Это, конечно - вспышки "интуиции", прозрения - в превозмогающее величие Его присутствия. И это присутствие прежде всего раскрывается в благостности и милосердии Его. Недаром Матфей, пытаясь изобразить характер Его воздействия, Его проповеди, Его присутствия, прибегает к этим словам Исайи о кротком Избраннике Божием: "Се Отрок Мой, Которого Я избрал, Возлюбленный Мой, Которому благоволит душа Моя... Не воспрекословит, не возопиет, и никто не услышит на улицах голоса Его. Трости надломленной не переломит и льна курящегося не угасит..." (Мф 12. 18-20; срв. Ис 42. 1-3). Еще сильнее и непосредственнее это выражено в собственных Его словах, сохраненных нам в том же Евангелии от Матфея: "Придите ко Мне все труждающиеся и обремененные, и Я успокою вас. Возьмите иго Мое на себя и научитесь от Меня..." (11. 28-30).

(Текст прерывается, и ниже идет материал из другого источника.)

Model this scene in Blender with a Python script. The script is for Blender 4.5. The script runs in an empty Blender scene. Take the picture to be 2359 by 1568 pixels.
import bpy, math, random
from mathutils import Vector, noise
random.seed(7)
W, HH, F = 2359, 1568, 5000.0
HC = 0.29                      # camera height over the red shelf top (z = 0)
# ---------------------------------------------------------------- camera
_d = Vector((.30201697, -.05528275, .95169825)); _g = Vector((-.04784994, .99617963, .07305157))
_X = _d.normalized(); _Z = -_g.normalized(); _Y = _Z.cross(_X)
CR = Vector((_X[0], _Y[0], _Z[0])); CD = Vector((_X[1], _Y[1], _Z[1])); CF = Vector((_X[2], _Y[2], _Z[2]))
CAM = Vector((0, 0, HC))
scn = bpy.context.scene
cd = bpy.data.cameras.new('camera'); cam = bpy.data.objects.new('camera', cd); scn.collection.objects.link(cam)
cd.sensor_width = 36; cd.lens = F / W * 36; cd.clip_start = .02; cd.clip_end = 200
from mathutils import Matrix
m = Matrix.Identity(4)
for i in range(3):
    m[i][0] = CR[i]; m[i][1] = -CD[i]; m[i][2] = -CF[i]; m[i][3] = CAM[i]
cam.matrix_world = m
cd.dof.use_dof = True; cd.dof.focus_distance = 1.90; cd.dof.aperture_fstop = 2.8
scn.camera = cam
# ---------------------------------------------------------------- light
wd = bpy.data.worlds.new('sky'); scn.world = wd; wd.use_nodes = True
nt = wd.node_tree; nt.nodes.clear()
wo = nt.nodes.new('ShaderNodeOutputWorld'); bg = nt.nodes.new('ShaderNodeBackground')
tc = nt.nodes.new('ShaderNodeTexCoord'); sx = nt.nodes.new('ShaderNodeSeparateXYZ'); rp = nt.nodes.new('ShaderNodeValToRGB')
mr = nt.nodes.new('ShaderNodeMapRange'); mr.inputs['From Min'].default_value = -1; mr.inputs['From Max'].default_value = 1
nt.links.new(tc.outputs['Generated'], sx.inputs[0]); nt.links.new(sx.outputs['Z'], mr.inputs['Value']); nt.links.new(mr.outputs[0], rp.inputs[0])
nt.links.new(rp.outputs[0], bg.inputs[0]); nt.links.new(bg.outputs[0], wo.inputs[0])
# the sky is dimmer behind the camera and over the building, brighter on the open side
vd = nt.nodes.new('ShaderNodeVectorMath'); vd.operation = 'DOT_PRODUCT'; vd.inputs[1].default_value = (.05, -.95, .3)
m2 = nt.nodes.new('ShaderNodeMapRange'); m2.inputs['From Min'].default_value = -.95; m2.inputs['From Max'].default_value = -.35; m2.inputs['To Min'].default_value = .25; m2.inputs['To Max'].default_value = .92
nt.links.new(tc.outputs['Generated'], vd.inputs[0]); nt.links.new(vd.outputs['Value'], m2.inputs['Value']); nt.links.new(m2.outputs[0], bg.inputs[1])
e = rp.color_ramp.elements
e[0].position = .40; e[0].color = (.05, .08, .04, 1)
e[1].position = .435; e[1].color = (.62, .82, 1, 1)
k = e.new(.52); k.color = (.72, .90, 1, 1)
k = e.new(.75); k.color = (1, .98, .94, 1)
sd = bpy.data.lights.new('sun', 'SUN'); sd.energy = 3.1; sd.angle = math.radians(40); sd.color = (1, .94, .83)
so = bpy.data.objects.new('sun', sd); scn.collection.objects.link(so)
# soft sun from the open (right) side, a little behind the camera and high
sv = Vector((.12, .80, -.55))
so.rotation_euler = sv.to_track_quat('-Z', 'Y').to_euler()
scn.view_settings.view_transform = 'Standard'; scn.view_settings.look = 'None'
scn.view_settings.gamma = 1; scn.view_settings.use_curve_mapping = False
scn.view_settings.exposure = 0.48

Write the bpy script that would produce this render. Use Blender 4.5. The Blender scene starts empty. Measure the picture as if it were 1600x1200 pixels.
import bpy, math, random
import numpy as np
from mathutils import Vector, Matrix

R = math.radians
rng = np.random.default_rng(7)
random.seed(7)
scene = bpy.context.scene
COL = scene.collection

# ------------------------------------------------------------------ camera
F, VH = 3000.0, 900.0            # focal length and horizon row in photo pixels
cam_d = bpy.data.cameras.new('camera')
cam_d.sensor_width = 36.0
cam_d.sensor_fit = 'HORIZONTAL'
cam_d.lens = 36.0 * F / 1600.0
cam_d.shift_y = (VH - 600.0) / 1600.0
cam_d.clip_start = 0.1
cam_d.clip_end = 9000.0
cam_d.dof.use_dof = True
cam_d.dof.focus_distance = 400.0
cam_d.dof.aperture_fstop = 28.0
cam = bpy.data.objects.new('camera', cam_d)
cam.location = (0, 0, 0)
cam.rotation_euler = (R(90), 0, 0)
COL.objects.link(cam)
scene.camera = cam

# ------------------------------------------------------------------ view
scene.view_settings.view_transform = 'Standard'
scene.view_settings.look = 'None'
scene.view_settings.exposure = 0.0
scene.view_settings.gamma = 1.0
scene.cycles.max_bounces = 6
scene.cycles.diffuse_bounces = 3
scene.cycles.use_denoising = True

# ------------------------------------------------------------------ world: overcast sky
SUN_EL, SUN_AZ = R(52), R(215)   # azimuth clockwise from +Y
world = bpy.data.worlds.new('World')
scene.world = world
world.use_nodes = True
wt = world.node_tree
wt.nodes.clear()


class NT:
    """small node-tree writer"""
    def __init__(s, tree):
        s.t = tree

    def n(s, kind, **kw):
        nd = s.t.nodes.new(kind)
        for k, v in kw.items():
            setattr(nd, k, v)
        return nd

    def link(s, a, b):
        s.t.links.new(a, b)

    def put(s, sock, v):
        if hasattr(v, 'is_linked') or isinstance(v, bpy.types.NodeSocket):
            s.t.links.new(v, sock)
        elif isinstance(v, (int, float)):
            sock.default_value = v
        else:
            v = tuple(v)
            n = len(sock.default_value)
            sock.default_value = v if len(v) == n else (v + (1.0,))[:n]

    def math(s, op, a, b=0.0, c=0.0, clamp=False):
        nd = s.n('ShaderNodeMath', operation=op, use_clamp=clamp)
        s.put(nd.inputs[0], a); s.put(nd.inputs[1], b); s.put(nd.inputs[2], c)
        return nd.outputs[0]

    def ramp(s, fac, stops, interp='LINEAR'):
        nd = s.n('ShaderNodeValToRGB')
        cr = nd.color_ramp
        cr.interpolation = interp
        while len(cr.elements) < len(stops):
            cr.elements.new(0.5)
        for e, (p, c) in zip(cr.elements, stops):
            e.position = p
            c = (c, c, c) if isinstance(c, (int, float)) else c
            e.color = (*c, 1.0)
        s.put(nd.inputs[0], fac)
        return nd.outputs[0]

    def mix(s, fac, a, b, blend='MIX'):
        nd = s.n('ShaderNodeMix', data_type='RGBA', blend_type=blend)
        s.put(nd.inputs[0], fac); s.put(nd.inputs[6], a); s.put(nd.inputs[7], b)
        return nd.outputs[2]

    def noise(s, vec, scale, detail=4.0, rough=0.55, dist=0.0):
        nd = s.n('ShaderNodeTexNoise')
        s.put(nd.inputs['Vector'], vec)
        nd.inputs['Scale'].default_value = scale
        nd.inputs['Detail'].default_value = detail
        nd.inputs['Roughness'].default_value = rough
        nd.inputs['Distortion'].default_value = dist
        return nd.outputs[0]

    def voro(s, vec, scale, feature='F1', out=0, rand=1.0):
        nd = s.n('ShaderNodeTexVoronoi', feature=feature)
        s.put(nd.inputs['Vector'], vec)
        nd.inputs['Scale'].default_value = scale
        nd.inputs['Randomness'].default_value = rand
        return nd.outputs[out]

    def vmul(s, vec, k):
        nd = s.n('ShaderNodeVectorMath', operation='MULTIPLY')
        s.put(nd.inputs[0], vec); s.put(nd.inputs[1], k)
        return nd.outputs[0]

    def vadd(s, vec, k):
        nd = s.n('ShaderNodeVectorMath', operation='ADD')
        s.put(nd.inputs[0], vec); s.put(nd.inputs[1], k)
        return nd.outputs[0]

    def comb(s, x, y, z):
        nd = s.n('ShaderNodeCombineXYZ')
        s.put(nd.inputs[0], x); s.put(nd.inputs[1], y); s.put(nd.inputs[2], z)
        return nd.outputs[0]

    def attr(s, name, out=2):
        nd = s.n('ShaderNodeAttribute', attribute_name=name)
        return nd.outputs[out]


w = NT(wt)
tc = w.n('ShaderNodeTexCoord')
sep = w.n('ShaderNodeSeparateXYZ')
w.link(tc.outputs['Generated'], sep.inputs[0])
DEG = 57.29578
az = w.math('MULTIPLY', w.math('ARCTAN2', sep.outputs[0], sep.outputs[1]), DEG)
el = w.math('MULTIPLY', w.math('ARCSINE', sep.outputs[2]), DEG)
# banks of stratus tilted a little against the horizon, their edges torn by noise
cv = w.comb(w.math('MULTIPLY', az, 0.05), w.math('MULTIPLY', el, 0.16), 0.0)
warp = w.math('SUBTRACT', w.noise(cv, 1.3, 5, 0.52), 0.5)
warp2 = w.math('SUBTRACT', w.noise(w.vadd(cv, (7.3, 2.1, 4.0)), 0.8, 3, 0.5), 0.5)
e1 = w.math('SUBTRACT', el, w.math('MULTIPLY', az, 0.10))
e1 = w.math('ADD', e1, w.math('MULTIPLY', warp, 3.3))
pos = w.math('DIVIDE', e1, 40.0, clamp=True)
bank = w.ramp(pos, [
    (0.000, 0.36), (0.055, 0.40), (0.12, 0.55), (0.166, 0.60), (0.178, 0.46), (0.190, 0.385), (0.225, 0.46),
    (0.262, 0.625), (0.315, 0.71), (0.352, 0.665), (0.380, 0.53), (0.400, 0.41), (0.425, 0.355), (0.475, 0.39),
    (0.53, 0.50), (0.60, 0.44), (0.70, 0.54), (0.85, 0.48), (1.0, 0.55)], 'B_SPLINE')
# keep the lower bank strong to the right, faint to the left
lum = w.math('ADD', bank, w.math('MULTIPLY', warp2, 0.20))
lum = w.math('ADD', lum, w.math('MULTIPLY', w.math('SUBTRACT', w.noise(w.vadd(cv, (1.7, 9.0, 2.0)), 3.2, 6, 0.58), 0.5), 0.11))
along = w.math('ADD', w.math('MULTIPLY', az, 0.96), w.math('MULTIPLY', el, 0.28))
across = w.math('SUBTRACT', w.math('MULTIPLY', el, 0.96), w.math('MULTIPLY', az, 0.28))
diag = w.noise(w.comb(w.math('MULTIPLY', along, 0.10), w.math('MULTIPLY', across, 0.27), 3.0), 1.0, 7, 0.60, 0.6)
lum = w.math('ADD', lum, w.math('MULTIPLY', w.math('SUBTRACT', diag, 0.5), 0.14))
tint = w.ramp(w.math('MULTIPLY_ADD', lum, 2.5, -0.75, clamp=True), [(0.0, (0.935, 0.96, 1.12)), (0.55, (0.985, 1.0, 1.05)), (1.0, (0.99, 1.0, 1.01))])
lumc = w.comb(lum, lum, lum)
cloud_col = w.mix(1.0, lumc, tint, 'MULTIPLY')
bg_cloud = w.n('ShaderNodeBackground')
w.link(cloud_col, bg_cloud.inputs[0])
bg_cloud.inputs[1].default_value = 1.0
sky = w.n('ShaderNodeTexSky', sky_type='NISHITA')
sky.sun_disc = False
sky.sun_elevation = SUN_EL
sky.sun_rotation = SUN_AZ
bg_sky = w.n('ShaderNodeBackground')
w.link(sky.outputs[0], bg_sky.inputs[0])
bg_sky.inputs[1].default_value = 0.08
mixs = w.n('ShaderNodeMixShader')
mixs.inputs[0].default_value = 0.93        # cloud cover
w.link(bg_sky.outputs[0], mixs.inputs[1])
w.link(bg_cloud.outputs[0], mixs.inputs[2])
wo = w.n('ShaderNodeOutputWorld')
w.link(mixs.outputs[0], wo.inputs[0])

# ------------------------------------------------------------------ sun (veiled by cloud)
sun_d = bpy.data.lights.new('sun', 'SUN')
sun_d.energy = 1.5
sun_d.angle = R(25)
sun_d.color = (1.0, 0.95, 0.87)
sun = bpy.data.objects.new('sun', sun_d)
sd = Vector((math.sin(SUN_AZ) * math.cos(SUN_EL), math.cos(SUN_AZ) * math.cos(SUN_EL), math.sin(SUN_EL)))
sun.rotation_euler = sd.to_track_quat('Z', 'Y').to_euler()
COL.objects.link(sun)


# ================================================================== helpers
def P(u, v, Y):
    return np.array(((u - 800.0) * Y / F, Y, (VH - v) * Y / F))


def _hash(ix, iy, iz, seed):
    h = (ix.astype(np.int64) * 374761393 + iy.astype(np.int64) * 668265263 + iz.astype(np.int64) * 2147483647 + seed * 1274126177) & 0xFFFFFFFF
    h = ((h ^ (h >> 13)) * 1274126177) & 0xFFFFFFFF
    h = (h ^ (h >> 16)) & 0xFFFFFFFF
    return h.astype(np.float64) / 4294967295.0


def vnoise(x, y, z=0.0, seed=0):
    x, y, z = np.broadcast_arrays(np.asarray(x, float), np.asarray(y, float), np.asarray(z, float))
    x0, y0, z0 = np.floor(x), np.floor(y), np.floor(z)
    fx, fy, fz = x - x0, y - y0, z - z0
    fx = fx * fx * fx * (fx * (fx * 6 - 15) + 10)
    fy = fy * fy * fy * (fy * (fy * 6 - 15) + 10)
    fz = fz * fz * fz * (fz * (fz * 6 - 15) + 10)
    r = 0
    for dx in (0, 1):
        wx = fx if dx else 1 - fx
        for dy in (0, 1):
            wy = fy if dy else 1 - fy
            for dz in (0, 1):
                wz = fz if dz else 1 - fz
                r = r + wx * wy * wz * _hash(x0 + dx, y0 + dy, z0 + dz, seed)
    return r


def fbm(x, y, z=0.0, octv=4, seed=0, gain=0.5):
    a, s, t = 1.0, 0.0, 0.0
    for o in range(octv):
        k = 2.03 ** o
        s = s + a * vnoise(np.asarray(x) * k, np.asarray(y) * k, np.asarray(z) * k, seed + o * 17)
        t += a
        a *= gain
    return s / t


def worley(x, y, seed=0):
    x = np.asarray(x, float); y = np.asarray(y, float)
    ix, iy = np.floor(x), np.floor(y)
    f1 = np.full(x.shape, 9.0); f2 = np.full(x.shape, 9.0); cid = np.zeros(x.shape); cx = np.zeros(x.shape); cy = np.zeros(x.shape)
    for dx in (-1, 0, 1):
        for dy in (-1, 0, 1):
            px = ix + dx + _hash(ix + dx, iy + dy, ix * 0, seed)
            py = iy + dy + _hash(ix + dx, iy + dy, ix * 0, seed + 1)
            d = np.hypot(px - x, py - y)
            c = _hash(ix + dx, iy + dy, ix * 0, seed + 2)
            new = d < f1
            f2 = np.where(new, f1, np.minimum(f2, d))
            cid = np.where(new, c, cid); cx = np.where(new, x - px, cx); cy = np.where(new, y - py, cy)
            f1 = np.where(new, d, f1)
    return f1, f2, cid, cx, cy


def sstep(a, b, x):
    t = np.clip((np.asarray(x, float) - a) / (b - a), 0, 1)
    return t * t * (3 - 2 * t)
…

Все снова и снова говорится в евангельских повествованиях о том, как теснились вокруг Него люди, как молили Его о помощи. Но мы знаем, что народ жаждал земного Мессию, облеченнего земным могуществом; и покинули Его даже ученики, испугались и бежали. Петр трижды отрекся. Остались у Креста только Матерь Его и группа преданных женщин и любимый ученик. Крестная смерть явилась катастрофой, тяжелой душевной катастрофой для учеников и близких Ему людей. Ученики не только бежали, но были в состоянии глубокого морального кризиса — они потеряли веру. Они сидят вечером с запертыми дверями "страха ради иудейского"; они не верят сначала женщинам, которые говорят, что видели Его воскресшим. Христианская проповедь о победе не могла родиться в душах этих потрясенных, запуганных, потерявших свою веру людей. И вдруг, неожиданный перелом, психологический разрыв - они идут и проповедуют, что Он воскрес из мертвых, что это есть осуществление и венец величайшего плана Божия, и готовы умереть за эту проповедь. Это психологически необъяснимо, если не случилось что-то неожиданное, невероятное как раз в этот промежуток времени между глубиной их разочарования и их же победной, покоряющей сердца, торжествующей, мужественной проповедью — Его воскресение.